O Executivo de José Sócrates fez um acordo político, a 8 de julho de 2010, com o Governo do Panamá para excluir este território da lista negra de offshores. O compromisso foi assinado na cidade do Panamá por um técnico da Autoridade Tributária e Aduaneira (AT), por instruções do então secretário de Estado dos Assuntos Fiscais (SEAF), Sérgio Vasques, cerca de um mês e meio antes da assinatura de uma convenção para evitar a dupla tributação (CDT) que entrou em vigor dois anos depois. Nas reuniões de preparação da CDT, o Executivo português assegurou que a exclusão do Panamá daquela lista negra ocorreria na data de entrada em vigor da Convenção, o que ocorreu a 10 de junho de 2012, já com o governo de Passos Coelho. Mas a exclusão acordada acabou por não se verificar, revelou ao Jornal Económico fonte conhecedora do processo.
Segundo a mesma fonte, os critérios de exclusão de jurisdições da lista dos paraísos fiscais “eram meramente políticos até 2014”, ano em que passaram a constar expressamente na lei os critérios técnicos e legais para essa decisão. Ainda que à data daquele acordo prevalecessem critérios político, o que esteve subjacente ao compromisso com o Panamá, a Autoridade Tributária (AT) sempre se pronunciou contra. Um dos argumentos do fisco incidia no facto de o Panamá não assegurar a troca efectiva de informações relevantes para efeitos fiscais.
Acordo em acta
O acordo político foi assinado numa altura em que corriam as obras de alargamento do Canal do Panamá (projecto inaugurado no ano passado), uma obra avaliada em 4,4 mil milhões de euros e que contou com a empresa portuguesa Somague, integrada consócio liderado pela Sacyr Vallehermoso, responsável pelas obras de escavação e construção do novo sistema de eclusas do canal.

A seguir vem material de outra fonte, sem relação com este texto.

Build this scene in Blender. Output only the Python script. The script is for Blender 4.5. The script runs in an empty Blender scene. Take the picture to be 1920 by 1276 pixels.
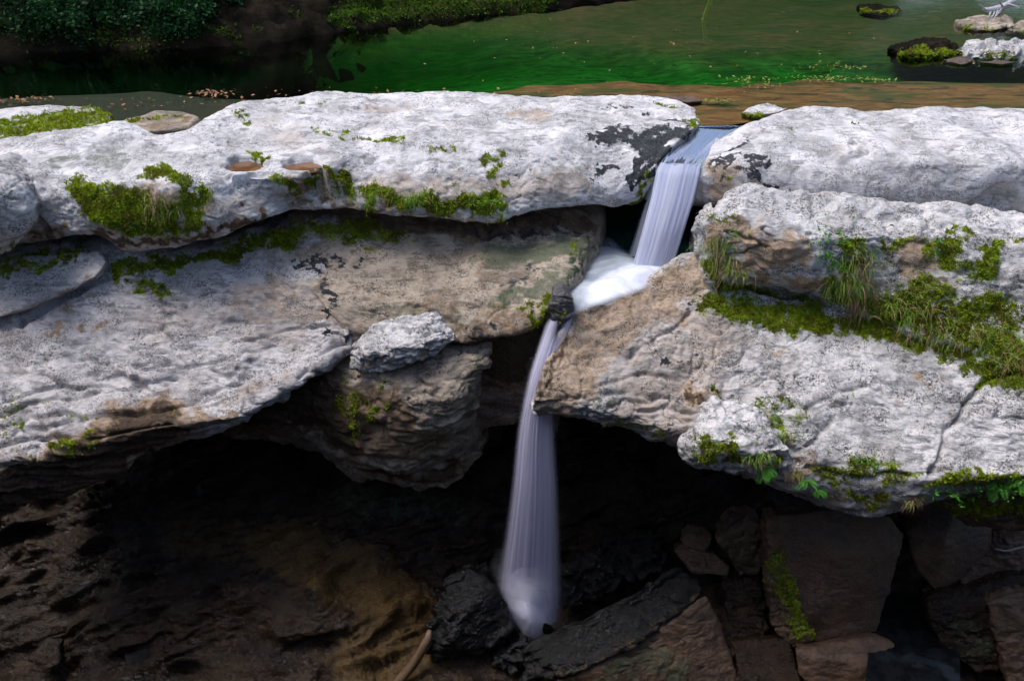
import bpy, bmesh, math, random
import numpy as np
from mathutils import Vector
R = math.radians
sc = bpy.context.scene
C = sc.collection
# ------------------------------------------------------------------ camera, sky, sun, exposure
CAM_Z, PITCH, LENS = 6.0, 32.0, 28.0          # river surface is z = 0, camera stands on the near cliff
cam_d = bpy.data.cameras.new('camera')
cam_d.lens = LENS; cam_d.sensor_width = 36.0; cam_d.clip_start = 0.1; cam_d.clip_end = 600
cam = bpy.data.objects.new('camera', cam_d); C.objects.link(cam)
cam.location = (0, 0, CAM_Z); cam.rotation_euler = (R(90 - PITCH), 0, 0)
sc.camera = cam
SUN_EL, SUN_AZ = 67.0, -80.0                   # azimuth measured from +Y towards +X (behind the picture, to the left)
world = bpy.data.worlds.new('World'); sc.world = world; world.use_nodes = True
wn = world.node_tree.nodes; wl = world.node_tree.links
sky = wn.new('ShaderNodeTexSky'); sky.sky_type = 'NISHITA'; sky.sun_disc = False
sky.sun_elevation = R(SUN_EL); sky.sun_rotation = R(SUN_AZ); sky.altitude = 200
sky.air_density = 1.0; sky.dust_density = 3.0; sky.ozone_density = 1.0
wn['Background'].inputs['Strength'].default_value = 0.10
wl.new(sky.outputs['Color'], wn['Background'].inputs['Color'])
sun_d = bpy.data.lights.new('sun', 'SUN'); sun_d.energy = 1.5; sun_d.angle = R(28); sun_d.color = (1.0, 0.97, 0.95)
sun = bpy.data.objects.new('sun', sun_d); C.objects.link(sun)
sun.rotation_euler = Vector((-math.sin(R(SUN_AZ)) * math.cos(R(SUN_EL)), -math.cos(R(SUN_AZ)) * math.cos(R(SUN_EL)), -math.sin(R(SUN_EL)))).to_track_quat('-Z', 'Y').to_euler()
sc.view_settings.view_transform = 'Standard'; sc.view_settings.look = 'None'
sc.view_settings.exposure = 1.06; sc.view_settings.gamma = 1.0; sc.view_settings.use_curve_mapping = False
sc.cycles.transparent_max_bounces = 14; sc.cycles.max_bounces = 6; sc.cycles.diffuse_bounces = 2; sc.cycles.glossy_bounces = 2; sc.cycles.use_adaptive_sampling = True; sc.cycles.adaptive_threshold = 0.03
sc.cycles.use_denoising = True; sc.cycles.volume_bounces = 0
sc.cycles.caustics_reflective = False; sc.cycles.caustics_refractive = False

# ------------------------------------------------------------------ a point on the place from a bearing and a distance
FPX = 1920 * LENS / 36.0
_cp, _sp = math.cos(R(PITCH)), math.sin(R(PITCH))
def P(px, py, Y):
    a = (px - 960) / FPX; b = (638 - py) / FPX
    t = Y / (_cp + _sp * b)
    return np.array([a * t, Y, CAM_Z + t * (-_sp + _cp * b)])
def PZ(px, py, Z):
    a = (px - 960) / FPX; b = (638 - py) / FPX
    t = (Z - CAM_Z) / (-_sp + _cp * b)
    return np.array([a * t, t * (_cp + _sp * b), Z])
def project(v):
    d = v - np.array([0, 0, CAM_Z])
    f = d[:, 1] * _cp - d[:, 2] * _sp; u = d[:, 1] * _sp + d[:, 2] * _cp
    return 960 + FPX * d[:, 0] / f, 638 - FPX * u / f, f
def row(*pts): return np.array([P(*p) for p in pts])
def shift(r, dx, dy, dz): return r + np.array([dx, dy, dz])

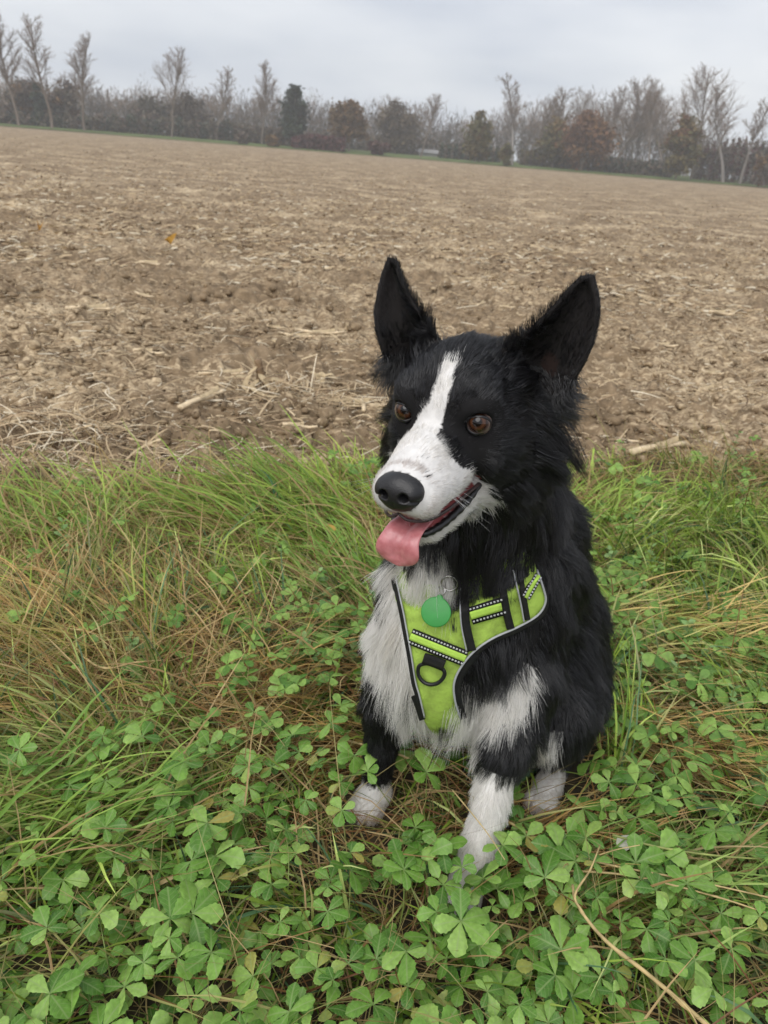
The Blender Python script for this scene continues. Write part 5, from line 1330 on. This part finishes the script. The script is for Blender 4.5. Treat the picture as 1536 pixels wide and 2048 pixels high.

Questionado, por email, sobre a existência do acordo político com o Panamá para a sua exclusão da lista negra, o objetivo desta iniciativa e as garantias de troca de informações fiscais, Sérgio Vasques não respondeu até ao fecho desta edição. Foram efetuadas também várias tentativas telefónicas, mas sem sucesso.
Também o SEAF do Governo PSD/CDS foi questionado sobre este compromisso e a sua não concretização, com Paulo Núncio a recusar fazer comentários.
O compromisso de exclusão do Panamá da lista negra foi assumido na acta das negociações que antecederam a assinatura da CDT entre Sérgio Vasques e o ministro das Relações Exteriores do Panamá, Juan Varela. No documento datado de 8 de julho de 2010, a que o Jornal Económico teve acesso, é referido claramente: “O governo português irá dar os necessários passos para excluir o Panamá da lista actual ou futura dos paraísos fiscais [… ] Foi indicado que a exclusão deveria ocorrer quando a Convenção entrasse em vigor”.
Tal exclusão acabou por não acontecer quando a CDT entre os dois países entrou em vigor a 10 de junho de 2012, por procedimento automático de entrada em vigor das Convenções que visam evitar a dupla tributação.
Panamá insistiu três vezes
Este documento, assinado entre o representante do ministério das Finanças português e o vice ministro da Economia do Panamá, Frank De Lima, foi posteriormente recordado pelas autoridades panamianas em três ocasiões: em agosto de 2011, em abril de 2012 (já depois da assinatura da CDT) e a 23 de outubro de 2013 (após a entrada em vigor da CDT), invocava-se já a existência da CDT e requeria-se a exclusão da lista negra portuguesa.
Na sequência deste último pedido, dirigido à então ministra das Finanças, Maria Luís Albuquerque, a AT foi chamada a pronunciar-se, tendo rejeitado a pretensão num parecer (ver texto ao lado).
Segundo a mesma fonte, foi a alteração de política do Executivo PSD/CDS que “garantiu que o Panamá tivesse continuado a ser um paraíso fiscal, mesmo depois de ter assinado a Convenção com Portugal”. Em causa está, diz, “um mecanismo interno que evita que a decisão de retirar paraísos fiscais da lista seja meramente política, passando a estar baseada em critérios técnico-legais”.
O procedimento de retirada da lista deixou, pois, de ser viável, numa base de decisão política, a partir de 2014, quando foram introduzidos no Orçamento do Estado desse ano quatro critérios legais (ver caixa), nomeadamente uma prática de troca de informação multilateral. Em casa estão critérios que devem ser cumpridos pelos paraísos fiscais para a sua exclusão da lista negra, actualmente com 79 territórios (a última actualização em Dezembro de 2016 retirou da lista Jersey, Ilha de Man e o Uruguai).